(PROVIDED MATERIAL)
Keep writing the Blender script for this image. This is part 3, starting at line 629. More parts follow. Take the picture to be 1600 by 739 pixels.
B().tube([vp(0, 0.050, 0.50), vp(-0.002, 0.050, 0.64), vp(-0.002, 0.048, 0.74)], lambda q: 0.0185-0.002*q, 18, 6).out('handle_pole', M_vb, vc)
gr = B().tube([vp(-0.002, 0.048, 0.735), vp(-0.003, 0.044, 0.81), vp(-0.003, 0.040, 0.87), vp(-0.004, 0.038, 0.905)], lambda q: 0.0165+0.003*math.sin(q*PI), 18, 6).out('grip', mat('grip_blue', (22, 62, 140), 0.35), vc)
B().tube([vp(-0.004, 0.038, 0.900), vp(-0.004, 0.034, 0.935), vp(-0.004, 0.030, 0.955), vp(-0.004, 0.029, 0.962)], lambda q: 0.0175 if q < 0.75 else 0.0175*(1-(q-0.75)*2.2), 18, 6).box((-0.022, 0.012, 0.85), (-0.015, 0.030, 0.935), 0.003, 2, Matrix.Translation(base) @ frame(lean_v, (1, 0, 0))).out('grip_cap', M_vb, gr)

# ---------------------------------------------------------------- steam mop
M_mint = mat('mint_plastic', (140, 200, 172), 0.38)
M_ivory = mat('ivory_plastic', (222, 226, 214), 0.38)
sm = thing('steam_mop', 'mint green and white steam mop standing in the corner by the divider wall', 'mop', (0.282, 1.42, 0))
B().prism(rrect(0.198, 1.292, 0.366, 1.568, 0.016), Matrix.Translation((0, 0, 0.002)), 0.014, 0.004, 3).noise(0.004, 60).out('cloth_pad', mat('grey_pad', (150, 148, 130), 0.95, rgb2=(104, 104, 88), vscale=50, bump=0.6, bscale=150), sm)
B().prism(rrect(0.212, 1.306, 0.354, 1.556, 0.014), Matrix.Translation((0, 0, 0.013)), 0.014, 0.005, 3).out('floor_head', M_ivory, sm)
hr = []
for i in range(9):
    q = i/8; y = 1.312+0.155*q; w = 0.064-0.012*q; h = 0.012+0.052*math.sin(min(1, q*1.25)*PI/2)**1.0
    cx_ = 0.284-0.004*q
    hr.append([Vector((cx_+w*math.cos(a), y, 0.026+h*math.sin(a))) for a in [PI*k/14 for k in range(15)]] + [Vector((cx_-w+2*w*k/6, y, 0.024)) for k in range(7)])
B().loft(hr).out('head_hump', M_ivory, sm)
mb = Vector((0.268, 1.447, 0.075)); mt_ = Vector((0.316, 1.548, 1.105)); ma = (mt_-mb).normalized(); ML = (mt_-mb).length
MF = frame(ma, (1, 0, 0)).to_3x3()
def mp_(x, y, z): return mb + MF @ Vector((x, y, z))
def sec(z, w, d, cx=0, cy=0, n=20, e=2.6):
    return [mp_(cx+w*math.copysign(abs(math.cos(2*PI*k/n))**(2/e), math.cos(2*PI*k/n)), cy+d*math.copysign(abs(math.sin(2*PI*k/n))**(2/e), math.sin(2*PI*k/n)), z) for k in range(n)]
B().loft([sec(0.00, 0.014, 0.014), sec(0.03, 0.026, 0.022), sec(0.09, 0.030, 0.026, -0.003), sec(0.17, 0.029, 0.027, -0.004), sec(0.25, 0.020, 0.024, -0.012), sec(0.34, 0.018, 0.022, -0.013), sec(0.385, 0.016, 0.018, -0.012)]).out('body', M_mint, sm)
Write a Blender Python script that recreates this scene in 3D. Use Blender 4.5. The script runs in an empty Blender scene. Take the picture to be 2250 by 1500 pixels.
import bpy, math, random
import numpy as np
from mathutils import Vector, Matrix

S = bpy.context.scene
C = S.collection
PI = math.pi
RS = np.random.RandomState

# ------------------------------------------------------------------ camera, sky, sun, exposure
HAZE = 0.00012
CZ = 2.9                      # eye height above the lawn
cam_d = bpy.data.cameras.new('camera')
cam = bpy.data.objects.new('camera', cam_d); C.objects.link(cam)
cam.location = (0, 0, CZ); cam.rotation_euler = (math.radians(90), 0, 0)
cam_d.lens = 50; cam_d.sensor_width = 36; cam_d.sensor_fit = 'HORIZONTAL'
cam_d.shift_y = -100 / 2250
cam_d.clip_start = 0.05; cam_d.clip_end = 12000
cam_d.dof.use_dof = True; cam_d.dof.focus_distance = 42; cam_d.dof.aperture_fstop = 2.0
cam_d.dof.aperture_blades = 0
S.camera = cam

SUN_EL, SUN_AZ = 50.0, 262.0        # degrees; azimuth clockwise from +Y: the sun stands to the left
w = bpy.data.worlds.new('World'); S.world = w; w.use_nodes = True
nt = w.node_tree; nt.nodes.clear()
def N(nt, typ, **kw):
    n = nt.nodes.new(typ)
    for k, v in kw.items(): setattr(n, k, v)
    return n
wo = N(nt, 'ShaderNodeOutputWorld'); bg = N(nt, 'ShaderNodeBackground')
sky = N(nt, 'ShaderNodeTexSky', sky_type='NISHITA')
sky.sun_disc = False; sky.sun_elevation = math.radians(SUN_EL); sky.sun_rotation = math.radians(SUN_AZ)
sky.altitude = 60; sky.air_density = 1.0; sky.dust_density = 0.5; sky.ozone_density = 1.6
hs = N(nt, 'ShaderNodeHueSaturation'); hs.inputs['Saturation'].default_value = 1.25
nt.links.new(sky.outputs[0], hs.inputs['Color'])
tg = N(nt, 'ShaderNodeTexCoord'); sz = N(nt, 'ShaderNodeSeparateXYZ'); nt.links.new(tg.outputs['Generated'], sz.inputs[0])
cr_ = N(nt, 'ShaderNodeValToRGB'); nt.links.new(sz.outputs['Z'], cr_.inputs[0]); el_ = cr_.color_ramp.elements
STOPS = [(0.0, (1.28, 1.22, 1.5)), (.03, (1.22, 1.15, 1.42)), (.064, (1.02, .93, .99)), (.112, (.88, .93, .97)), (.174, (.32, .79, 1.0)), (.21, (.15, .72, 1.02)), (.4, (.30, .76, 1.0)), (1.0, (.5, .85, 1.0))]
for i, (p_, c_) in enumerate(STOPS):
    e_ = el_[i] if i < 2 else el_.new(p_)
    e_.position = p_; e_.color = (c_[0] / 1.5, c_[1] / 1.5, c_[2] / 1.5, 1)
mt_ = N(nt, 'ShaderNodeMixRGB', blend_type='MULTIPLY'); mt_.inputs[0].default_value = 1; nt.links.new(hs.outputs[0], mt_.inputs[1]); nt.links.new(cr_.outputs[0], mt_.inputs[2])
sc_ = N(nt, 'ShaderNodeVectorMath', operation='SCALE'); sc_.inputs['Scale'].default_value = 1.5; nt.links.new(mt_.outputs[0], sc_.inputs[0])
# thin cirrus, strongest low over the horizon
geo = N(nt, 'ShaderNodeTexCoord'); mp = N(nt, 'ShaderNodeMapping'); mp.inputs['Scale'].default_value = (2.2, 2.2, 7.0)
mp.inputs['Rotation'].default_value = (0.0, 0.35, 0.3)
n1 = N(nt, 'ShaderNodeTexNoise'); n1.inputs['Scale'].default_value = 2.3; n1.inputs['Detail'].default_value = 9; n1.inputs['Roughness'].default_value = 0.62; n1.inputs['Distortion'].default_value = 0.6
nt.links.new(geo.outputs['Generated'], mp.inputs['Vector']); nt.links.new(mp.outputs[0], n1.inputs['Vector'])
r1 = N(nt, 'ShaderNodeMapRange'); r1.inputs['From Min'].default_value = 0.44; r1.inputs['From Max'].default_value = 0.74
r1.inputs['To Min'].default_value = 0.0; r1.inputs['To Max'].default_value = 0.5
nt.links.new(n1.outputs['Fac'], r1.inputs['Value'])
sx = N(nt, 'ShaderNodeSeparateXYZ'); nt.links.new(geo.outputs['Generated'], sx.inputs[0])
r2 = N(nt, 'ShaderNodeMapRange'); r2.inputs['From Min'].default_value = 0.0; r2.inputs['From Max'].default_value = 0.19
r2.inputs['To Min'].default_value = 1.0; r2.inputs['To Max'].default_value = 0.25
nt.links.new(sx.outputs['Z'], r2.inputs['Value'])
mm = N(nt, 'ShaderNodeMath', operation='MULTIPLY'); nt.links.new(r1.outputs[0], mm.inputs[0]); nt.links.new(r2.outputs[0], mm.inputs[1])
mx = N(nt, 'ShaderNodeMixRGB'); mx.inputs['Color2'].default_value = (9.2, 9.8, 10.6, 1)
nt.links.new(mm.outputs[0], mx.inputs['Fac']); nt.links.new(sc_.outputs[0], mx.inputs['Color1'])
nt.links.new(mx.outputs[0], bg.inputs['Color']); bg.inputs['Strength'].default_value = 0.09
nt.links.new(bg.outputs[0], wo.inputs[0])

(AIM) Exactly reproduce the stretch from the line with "Write a Blender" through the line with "S.camera = cam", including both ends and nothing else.

(OUTPUT OF THE EXERCISE)
Write a Blender Python script that recreates this scene in 3D. Use Blender 4.5. The script runs in an empty Blender scene. Take the picture to be 2250 by 1500 pixels.
import bpy, math, random
import numpy as np
from mathutils import Vector, Matrix

S = bpy.context.scene
C = S.collection
PI = math.pi
RS = np.random.RandomState

# ------------------------------------------------------------------ camera, sky, sun, exposure
HAZE = 0.00012
CZ = 2.9                      # eye height above the lawn
cam_d = bpy.data.cameras.new('camera')
cam = bpy.data.objects.new('camera', cam_d); C.objects.link(cam)
cam.location = (0, 0, CZ); cam.rotation_euler = (math.radians(90), 0, 0)
cam_d.lens = 50; cam_d.sensor_width = 36; cam_d.sensor_fit = 'HORIZONTAL'
cam_d.shift_y = -100 / 2250
cam_d.clip_start = 0.05; cam_d.clip_end = 12000
cam_d.dof.use_dof = True; cam_d.dof.focus_distance = 42; cam_d.dof.aperture_fstop = 2.0
cam_d.dof.aperture_blades = 0
S.camera = cam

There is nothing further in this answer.